Restate word for word the lines of the records below, starting at the line that contains "Build this scene" and ending at the line that contains "from mathutils import Vector, Matrix", with both of those lines included and nothing else.

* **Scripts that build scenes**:
──────────────────────────────
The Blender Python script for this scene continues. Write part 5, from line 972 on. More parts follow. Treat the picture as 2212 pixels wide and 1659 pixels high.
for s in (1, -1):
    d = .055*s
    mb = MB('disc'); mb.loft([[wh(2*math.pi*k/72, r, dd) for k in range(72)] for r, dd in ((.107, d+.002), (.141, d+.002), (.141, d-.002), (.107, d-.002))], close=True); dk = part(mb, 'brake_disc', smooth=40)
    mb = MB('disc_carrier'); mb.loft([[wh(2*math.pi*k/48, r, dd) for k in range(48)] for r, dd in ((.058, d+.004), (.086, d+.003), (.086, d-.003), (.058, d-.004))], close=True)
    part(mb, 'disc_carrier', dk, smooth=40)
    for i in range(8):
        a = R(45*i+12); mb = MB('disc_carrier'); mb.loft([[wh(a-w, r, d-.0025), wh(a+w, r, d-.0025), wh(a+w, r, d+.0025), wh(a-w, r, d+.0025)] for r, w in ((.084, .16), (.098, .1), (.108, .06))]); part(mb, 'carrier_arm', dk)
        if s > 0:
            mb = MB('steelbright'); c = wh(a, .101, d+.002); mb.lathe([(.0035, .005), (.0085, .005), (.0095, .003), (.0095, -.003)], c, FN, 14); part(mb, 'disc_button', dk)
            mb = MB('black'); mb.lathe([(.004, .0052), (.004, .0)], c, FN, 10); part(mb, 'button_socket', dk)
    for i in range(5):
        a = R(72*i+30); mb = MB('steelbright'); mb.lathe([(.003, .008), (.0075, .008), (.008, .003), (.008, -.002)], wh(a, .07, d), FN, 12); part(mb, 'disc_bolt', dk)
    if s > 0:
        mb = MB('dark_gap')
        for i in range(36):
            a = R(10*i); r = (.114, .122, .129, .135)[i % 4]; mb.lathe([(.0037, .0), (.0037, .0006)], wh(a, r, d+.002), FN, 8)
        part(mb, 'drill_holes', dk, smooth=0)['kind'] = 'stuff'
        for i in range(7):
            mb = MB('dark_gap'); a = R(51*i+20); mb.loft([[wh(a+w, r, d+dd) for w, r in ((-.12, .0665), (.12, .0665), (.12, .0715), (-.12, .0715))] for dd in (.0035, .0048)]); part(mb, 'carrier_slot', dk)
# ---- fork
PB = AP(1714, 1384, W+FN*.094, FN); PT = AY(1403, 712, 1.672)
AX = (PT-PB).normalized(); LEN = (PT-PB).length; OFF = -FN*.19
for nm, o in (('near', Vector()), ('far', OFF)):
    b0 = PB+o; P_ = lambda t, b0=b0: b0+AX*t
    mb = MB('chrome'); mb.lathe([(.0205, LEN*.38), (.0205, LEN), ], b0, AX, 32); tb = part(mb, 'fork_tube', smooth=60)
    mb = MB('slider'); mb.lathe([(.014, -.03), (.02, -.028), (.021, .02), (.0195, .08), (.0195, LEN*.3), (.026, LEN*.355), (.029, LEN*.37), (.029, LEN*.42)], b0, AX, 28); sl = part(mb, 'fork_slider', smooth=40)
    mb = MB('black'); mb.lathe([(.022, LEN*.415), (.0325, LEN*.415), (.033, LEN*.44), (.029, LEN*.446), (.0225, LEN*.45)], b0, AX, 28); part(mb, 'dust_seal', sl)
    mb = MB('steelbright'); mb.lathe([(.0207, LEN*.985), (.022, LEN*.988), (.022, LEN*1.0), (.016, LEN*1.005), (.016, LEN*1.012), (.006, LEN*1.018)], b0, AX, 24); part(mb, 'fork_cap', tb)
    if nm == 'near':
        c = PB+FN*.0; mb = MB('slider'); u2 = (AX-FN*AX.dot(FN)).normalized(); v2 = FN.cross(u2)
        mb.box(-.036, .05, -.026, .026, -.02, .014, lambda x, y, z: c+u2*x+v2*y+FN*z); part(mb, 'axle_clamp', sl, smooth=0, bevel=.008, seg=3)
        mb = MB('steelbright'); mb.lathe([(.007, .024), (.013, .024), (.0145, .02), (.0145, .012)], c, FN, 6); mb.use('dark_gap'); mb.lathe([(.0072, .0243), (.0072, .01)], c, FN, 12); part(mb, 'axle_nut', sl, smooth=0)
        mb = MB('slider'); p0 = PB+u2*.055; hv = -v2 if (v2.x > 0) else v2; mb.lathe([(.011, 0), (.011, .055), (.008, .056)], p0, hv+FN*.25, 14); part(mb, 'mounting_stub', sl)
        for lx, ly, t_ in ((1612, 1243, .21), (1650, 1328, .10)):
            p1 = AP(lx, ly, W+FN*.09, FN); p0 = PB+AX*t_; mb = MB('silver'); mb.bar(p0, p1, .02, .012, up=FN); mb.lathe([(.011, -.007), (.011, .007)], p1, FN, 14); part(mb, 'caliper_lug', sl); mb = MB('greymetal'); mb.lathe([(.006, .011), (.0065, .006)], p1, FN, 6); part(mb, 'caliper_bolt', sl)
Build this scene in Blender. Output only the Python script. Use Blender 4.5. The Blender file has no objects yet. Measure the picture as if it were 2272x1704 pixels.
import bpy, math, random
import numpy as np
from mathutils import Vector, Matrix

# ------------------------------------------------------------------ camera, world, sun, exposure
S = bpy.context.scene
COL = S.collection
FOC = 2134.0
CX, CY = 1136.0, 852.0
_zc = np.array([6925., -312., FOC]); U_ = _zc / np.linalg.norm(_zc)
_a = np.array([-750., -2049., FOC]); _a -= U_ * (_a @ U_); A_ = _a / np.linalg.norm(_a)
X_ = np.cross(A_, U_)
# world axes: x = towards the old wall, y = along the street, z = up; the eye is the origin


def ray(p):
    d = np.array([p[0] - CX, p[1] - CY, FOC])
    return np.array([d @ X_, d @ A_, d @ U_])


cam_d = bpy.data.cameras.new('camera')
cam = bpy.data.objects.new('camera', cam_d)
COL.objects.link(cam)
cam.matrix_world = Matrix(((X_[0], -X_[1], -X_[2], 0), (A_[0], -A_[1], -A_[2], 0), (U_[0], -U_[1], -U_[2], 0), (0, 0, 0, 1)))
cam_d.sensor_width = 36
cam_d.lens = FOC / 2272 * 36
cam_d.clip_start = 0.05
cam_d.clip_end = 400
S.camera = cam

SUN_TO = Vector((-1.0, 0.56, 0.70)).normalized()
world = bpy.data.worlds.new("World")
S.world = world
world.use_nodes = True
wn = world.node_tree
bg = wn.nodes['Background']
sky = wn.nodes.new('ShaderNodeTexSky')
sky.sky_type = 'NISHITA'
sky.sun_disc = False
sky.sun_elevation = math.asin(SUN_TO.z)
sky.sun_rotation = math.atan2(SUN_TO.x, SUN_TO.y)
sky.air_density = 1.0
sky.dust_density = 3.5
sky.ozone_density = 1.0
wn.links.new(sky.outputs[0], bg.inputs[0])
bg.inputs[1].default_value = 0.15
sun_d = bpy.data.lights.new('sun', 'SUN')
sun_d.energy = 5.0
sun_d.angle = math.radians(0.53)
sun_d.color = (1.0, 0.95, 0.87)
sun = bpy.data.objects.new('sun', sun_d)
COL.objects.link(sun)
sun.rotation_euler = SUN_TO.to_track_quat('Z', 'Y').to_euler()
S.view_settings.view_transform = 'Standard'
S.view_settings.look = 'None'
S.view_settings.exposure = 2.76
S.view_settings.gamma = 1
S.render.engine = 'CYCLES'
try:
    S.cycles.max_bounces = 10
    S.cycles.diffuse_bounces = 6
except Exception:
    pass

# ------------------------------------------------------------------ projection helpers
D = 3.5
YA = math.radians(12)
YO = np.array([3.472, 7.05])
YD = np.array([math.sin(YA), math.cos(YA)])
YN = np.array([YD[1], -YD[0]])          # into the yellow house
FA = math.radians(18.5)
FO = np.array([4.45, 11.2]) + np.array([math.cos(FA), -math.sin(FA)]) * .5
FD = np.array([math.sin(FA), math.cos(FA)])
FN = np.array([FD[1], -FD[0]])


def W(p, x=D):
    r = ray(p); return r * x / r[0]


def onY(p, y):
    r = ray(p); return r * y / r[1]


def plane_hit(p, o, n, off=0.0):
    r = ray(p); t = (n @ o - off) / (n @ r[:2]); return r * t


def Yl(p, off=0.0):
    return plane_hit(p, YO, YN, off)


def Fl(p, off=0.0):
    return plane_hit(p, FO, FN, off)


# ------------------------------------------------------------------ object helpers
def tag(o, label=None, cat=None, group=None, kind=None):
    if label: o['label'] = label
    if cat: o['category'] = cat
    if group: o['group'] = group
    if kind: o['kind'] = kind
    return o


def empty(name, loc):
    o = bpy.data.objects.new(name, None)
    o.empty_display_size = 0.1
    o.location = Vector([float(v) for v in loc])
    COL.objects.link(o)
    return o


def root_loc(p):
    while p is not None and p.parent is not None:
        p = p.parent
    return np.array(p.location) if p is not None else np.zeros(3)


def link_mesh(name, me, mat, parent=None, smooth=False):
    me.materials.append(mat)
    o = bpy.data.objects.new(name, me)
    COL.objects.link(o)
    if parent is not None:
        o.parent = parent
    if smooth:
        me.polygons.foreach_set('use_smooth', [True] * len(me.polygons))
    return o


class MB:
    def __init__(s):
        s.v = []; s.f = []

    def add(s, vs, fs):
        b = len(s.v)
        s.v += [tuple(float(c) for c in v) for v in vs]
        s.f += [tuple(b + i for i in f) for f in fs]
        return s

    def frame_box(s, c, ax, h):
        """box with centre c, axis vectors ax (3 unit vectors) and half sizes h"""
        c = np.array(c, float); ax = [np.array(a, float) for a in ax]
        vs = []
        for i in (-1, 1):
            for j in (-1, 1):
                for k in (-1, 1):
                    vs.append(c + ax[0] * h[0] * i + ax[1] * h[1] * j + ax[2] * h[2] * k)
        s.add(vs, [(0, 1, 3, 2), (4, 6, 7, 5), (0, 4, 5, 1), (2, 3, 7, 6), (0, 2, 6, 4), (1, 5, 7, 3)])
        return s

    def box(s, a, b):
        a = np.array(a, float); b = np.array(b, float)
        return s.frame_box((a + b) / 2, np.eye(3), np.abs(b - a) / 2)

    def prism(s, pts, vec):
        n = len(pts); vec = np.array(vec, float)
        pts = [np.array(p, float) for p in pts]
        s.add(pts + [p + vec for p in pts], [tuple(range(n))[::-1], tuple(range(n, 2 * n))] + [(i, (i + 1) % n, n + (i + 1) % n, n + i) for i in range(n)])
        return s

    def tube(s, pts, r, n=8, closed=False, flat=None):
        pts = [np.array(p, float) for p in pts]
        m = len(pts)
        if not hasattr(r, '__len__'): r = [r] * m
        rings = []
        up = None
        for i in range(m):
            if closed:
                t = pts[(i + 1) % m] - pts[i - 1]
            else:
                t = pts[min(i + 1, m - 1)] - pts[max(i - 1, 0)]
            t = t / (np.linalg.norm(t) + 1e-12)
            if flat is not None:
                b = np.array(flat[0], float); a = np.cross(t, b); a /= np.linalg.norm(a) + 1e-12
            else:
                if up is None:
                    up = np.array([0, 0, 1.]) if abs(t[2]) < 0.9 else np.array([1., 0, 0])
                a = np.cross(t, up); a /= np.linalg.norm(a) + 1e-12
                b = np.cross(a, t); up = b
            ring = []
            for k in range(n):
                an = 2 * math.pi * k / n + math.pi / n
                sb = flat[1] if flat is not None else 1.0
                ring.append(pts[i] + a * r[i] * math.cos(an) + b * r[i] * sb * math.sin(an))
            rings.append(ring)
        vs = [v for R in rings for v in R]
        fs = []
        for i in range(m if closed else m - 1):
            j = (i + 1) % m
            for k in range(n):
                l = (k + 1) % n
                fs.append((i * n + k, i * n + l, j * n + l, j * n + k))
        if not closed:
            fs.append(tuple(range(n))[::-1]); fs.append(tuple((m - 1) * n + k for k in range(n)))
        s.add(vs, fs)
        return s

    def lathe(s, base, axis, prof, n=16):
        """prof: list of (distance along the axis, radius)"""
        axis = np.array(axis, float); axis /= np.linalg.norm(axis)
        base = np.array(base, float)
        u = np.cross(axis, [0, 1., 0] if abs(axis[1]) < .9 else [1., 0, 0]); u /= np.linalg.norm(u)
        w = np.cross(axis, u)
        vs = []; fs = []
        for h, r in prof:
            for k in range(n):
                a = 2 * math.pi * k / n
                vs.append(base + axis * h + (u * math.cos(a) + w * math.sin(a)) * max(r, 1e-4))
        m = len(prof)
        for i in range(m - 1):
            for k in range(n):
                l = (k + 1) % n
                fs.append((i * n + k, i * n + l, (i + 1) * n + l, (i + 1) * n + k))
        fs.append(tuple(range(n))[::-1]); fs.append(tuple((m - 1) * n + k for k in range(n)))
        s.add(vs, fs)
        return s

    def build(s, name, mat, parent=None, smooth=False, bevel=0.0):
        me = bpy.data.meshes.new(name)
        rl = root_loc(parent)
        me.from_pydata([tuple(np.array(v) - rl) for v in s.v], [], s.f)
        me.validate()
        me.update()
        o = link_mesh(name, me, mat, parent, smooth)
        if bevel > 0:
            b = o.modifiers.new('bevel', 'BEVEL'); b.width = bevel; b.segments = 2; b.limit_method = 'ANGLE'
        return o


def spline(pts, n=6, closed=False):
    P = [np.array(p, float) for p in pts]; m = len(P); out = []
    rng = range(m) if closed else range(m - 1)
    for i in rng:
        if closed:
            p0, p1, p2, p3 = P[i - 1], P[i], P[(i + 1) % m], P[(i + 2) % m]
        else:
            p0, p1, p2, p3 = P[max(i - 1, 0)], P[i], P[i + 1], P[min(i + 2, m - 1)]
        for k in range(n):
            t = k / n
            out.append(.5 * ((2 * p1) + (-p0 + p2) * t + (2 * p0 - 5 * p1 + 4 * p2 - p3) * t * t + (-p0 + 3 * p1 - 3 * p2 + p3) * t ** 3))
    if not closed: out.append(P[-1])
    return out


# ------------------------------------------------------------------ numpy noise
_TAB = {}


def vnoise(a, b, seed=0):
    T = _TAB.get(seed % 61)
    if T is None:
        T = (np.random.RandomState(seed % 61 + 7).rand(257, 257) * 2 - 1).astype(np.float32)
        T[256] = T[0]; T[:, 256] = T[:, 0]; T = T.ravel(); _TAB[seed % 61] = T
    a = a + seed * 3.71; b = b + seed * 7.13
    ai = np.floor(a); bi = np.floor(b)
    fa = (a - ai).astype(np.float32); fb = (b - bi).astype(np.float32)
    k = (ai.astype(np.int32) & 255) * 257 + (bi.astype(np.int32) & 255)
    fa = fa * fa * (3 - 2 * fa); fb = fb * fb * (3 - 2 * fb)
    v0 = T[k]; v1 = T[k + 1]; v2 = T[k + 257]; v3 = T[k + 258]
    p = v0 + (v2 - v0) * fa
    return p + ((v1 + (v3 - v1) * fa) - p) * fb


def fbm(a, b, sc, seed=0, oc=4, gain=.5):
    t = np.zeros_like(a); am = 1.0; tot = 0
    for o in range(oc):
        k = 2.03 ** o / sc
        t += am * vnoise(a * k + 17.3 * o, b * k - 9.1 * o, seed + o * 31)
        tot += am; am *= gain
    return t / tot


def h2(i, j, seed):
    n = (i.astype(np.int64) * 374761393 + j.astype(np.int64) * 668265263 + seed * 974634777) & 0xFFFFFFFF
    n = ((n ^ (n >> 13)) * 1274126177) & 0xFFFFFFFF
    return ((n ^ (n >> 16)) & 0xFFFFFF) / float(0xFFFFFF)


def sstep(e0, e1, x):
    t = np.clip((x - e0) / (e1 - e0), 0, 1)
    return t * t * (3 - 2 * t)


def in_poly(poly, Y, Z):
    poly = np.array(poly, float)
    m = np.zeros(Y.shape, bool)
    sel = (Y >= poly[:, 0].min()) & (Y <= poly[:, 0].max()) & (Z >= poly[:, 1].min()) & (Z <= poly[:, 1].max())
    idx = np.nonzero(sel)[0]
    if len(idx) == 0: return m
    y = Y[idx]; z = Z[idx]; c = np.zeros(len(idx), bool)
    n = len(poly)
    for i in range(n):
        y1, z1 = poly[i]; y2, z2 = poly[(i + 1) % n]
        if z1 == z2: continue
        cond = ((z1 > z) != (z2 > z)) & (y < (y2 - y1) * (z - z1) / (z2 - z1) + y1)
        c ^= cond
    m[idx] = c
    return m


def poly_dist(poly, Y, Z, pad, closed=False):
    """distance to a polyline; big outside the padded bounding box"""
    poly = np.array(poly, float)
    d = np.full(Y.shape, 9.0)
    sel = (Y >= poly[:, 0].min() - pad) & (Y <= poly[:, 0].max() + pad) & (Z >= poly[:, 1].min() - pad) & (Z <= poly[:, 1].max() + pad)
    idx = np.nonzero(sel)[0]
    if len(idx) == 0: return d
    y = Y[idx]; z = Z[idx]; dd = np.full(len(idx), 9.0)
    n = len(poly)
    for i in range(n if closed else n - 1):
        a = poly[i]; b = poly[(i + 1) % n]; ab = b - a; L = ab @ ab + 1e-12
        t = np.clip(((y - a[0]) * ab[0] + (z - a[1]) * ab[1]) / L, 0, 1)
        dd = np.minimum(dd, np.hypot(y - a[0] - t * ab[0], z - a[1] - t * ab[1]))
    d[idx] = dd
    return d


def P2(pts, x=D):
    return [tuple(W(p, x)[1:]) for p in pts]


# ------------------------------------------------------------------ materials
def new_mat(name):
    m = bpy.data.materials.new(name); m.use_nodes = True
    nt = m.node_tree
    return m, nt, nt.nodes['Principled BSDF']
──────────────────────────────
* **THE SOLUTION**:
Build this scene in Blender. Output only the Python script. Use Blender 4.5. The Blender file has no objects yet. Measure the picture as if it were 2272x1704 pixels.
import bpy, math, random
import numpy as np
from mathutils import Vector, Matrix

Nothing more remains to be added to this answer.